Last week we wrote about why US stocks are so dominant in global markets and why, long-term, we think these stocks should be a core part of all portfolios. This week, we want to continue the theme on focussing in on the US market, digging deeper now into the US economy and why it is performing so much better than other major economies today.
Over the past few years, the US economy has grown faster than almost any other advanced nation, leaving experts and leaders around the world wondering: what’s driving this success? From innovative startups to groundbreaking technology and a risk-taking culture, there are key factors that help explain why the US seems to be sprinting ahead while others are struggling to keep pace.
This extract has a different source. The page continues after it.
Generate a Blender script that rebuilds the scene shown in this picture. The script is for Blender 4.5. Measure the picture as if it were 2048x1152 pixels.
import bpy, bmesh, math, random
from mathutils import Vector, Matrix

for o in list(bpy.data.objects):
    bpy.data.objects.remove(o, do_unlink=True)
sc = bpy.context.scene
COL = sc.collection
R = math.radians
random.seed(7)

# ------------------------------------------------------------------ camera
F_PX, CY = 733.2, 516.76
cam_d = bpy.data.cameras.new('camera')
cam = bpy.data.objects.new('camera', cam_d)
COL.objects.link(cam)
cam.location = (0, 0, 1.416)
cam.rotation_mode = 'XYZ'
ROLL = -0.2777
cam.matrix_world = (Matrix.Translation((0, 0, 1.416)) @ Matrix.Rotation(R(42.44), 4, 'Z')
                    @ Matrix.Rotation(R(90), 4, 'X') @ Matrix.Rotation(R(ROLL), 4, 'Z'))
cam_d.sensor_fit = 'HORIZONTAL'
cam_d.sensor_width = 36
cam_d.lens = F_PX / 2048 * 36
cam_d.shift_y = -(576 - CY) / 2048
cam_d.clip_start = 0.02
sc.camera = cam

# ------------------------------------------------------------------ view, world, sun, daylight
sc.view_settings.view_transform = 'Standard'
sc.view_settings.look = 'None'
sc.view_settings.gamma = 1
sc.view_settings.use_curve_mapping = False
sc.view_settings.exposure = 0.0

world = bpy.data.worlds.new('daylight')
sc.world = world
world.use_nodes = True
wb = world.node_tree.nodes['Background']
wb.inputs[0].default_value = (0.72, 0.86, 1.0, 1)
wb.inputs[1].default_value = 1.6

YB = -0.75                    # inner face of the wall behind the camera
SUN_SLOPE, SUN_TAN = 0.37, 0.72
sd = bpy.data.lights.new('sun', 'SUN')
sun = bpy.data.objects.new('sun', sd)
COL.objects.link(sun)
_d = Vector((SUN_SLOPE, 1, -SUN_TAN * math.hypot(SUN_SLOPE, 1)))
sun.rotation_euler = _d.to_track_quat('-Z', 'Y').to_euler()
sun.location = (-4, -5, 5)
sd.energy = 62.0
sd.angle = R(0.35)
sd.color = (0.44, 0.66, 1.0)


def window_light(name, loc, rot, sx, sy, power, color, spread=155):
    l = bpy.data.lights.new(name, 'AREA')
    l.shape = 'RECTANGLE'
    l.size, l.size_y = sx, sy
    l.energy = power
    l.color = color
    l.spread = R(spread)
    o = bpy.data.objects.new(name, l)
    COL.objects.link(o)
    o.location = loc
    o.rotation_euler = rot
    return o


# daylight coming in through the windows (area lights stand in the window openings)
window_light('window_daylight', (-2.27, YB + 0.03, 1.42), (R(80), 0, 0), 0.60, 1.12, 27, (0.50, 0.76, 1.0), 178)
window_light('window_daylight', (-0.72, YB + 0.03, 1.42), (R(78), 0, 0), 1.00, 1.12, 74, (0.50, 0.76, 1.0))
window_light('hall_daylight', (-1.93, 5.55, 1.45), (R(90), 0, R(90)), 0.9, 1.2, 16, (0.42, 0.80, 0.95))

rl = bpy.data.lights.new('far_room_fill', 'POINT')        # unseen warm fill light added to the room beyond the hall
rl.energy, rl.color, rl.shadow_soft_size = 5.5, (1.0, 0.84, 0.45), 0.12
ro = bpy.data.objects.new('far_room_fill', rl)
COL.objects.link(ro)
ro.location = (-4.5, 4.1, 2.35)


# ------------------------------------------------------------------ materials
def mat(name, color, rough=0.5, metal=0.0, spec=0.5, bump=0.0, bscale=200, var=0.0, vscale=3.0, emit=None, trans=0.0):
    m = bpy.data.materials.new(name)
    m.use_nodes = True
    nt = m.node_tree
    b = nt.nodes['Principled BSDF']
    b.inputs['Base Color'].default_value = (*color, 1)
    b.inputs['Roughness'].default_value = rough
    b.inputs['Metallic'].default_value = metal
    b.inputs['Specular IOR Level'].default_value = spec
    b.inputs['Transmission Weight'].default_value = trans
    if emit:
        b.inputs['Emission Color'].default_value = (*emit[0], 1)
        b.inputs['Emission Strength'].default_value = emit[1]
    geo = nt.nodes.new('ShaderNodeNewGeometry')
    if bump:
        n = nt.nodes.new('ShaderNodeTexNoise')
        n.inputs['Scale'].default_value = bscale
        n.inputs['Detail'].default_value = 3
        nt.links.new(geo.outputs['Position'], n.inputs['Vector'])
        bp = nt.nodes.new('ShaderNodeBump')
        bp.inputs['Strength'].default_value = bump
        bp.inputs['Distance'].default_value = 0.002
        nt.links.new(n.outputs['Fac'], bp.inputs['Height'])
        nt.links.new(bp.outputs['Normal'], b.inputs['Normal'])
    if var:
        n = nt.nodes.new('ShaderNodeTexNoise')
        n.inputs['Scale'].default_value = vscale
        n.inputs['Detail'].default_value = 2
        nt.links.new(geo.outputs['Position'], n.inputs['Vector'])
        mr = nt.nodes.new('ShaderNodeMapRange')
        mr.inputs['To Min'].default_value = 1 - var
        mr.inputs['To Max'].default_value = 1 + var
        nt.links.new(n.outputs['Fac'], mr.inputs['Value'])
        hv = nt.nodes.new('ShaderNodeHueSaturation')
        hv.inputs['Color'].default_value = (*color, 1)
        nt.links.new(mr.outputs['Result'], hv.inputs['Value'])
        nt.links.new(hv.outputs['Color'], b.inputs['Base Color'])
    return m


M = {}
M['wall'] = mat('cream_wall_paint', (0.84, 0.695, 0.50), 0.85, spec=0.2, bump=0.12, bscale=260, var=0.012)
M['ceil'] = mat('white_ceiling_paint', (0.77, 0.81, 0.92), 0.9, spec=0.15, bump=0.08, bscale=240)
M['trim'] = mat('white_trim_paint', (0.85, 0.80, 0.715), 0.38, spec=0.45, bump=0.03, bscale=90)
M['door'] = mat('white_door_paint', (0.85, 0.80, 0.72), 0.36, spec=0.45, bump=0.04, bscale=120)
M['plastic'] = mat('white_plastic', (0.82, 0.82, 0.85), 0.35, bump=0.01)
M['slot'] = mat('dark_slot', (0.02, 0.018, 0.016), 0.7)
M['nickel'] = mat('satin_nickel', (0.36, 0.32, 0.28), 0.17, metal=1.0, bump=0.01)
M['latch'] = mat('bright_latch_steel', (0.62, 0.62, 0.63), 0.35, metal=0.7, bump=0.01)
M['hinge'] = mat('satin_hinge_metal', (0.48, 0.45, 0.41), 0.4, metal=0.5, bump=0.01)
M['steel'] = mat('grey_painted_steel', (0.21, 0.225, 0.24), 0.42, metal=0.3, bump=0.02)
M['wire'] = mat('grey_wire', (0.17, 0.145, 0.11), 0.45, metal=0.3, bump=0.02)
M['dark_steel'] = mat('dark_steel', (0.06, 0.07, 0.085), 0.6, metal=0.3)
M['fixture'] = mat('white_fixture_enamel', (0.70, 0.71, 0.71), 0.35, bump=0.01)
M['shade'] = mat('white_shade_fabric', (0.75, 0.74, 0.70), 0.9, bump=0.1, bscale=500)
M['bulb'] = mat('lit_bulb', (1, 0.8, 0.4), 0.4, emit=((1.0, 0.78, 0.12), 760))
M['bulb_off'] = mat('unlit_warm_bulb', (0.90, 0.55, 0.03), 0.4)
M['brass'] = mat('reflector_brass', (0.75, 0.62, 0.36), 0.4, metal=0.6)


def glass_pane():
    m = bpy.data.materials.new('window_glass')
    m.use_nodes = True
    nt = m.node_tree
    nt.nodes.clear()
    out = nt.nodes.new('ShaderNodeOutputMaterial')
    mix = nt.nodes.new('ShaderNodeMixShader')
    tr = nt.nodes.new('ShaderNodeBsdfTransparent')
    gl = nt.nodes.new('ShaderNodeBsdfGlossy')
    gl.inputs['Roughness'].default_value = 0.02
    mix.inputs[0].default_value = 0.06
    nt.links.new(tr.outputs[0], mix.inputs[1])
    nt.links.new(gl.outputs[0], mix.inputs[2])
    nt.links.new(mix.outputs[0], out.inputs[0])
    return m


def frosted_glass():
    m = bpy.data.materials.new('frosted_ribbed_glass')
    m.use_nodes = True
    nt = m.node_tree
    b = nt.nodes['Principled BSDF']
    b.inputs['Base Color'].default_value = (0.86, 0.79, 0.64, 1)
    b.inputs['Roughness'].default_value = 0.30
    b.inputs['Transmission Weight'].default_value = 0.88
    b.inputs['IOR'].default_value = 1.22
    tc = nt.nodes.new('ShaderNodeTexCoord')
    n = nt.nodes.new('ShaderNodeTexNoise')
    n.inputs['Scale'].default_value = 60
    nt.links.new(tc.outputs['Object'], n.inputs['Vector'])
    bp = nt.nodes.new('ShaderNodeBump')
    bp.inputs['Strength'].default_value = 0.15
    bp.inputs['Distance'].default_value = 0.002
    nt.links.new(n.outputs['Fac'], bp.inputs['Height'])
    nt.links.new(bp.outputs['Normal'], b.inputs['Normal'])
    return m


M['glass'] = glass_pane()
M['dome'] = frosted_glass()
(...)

Take the story of Demi Guo and Chenlin Meng. In 2023, they left Stanford University’s PhD program to launch a tech company called Pika Art. This app uses artificial intelligence to create dazzling video effects, and it quickly found an audience. Within months, Pika Art had over a million users. Even more impressively, the two founders raised $135 million in funding in just over a year. Their success wasn’t just about having a great idea, it was also about being in the right place. Silicon Valley’s unique network of mentors, investors, and tech innovators played a huge role in turning their dream into reality.
This kind of rapid success might seem unusual elsewhere, but in the US, it highlights an ecosystem that encourages bold risks and rewards innovation. Venture capitalists in the US don’t just provide money, they also mentor startups, help them hire talent, and offer support whenever problems arise. It’s this close-knit and supportive environment that fosters the kind of high-impact innovation driving America’s economic growth.
While many countries are facing economic stagnation, the US economy has expanded by an impressive +11.4% since 2019, according to the International Monetary Fund (IMF). This year alone, the US is expected to grow by +2.8%, a figure that many other nations can only dream of. For comparison, the Eurozone, home to countries like Germany and France, is predicted to grow by just +0.8%, while Japan and the UK have seen growth of only +3% over the past five years in total.
This growth isn’t just luck. Economists point to the US’s long-standing strength in productivity, essentially, how efficiently workers and businesses use resources. Since the 2008 financial crisis, US labour productivity has grown by +30%. That’s more than three times the pace of productivity growth in the Eurozone and the UK. Productivity may sound like an abstract concept, but it directly affects people’s lives. When workers and companies become more productive, it means higher wages, bigger profits, and more tax revenue to fund public services. Over time, this boosts living standards across the board.
So, why is the US pulling ahead in productivity while other countries are falling behind? A big part of the answer lies in its tech sector. From software to artificial intelligence, the US leads the world in developing and adopting cutting-edge technologies. Data from the Conference Board, a global economic think tank, shows that most advanced economies have seen their productivity fall relative to the US in recent years. In Europe, for example, productivity growth slowed sharply after the 2008 financial crisis and has yet to recover.
Technology is a major reason for this gap. While European countries have strong industries in areas like manufacturing, they’ve struggled to match the US in tech innovation. A report by Mario Draghi, former president of the European Central Bank, found that if you exclude the tech sector, productivity growth in the EU over the past two decades is roughly the same as in the US. In other words, America’s dominance in technology is what sets it apart.
Another crucial factor is America’s willingness to take risks. Venture capital investment in the US dwarfs that of other nations, accounting for 83% of all venture funding in G7 economies over the past decade. This steady flow of money allows startups to experiment, fail, and try again. Successes, in turn, create a “flywheel effect,” where successful companies fund future generations of entrepreneurs.
This isn’t to say that other countries lack talent. Europe, has brilliant minds and strong universities, but its venture capitalists are often more cautious. Founders in countries like Germany or Italy report that investors are hesitant to take risks, especially in the early stages of a company’s growth. In the US, by contrast, there’s a “go big or go home” attitude that fuels breakthroughs.
For countries that are struggling to keep up, the consequences go beyond just numbers on a spreadsheet. Low productivity growth leads to stagnating wages, strained public finances, and weaker geopolitical influence.
In the race to shape the future of the global economy, the US has found a winning formula of risk-taking, innovation, and technological leadership. For other countries, the question is whether they can adapt quickly enough to compete or risk being left behind.